Demikianlah sistem pendidikan yang dibangun berdasarkan ideologi sekuler-kapitalisme. Sistem pendidikan sekuler-kapitalisme hanya akan menghasilkan sumber daya manusia (peserta didik) yang berpikir profit oriented (keuntungan semata) dan menjadi economic animal (hidupnya ditujukan sekedar untuk mencari makan). Sehingga tidak mengherankan jika kebijakan yang diterapkan dalam sistem pemerintahan pun -dalam hal ini sistem pendidikan- orientasinya akan bermuara ke sana juga. Dimana kurikulum hanya dijadikan sarana trial and error dan peserta didik hanya dijadikan sebagai kelinci percobaan.
Berbeda dengan sistem pendidikan yang ditegakkan berdasarkan ideologi Islam. Sistem pendidikan yang dibangun atas dasar ideologi Islam senantiasa mengupayakan agar terbentuknya masyarakat Islam dengan penguasaan ilmu pengetahuan dan tsaqofah Islam tentunya.
Kurikulum dibangun berlandaskan akidah Islam dengan tujuan membentuk individu-individu yang berkepribadian Islam di samping menguasai tsaqofah Islam. Sarana dan prasarana akan selalu dimaksimalkan sebagai upaya dalam meningkatkan kualitas pendidikan. Hal tersebut adalah mudah sebab negaralah yang mengambil peran maksimal.

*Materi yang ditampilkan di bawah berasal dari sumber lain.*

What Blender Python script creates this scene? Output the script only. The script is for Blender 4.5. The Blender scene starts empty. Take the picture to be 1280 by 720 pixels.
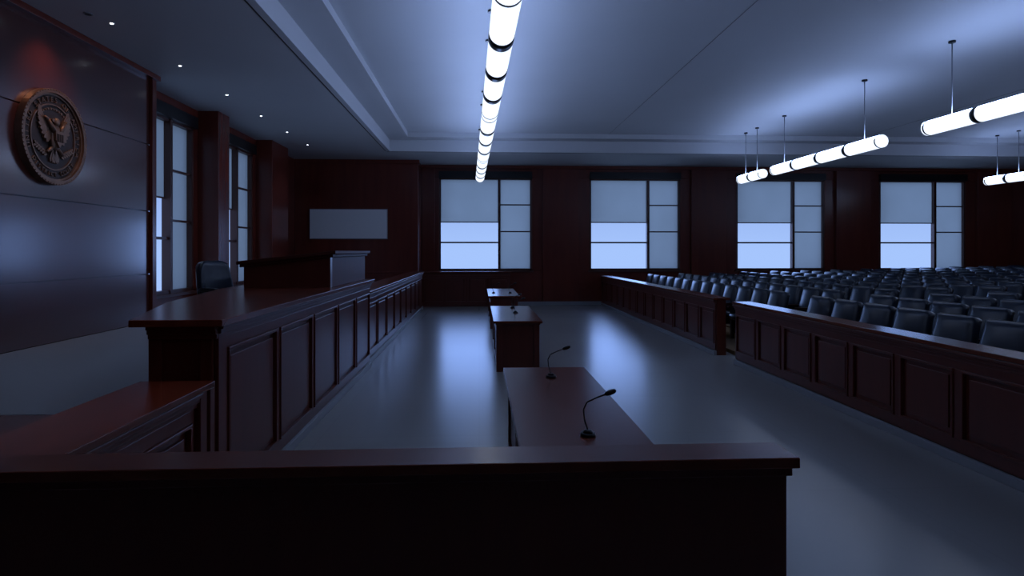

Dimana segala sumber pendapatan negara senantiasa diperuntukkan untuk kepentingan rakyat, sebab kepemimpinan dalam Islam adalah amanah yang akan dipertanggungjawabkan di akhirat kelak.
Maka untuk meraih cita-cita luhur bangsa, kembali kepada penerapan Islam adalah satu-satunya jalan tepat.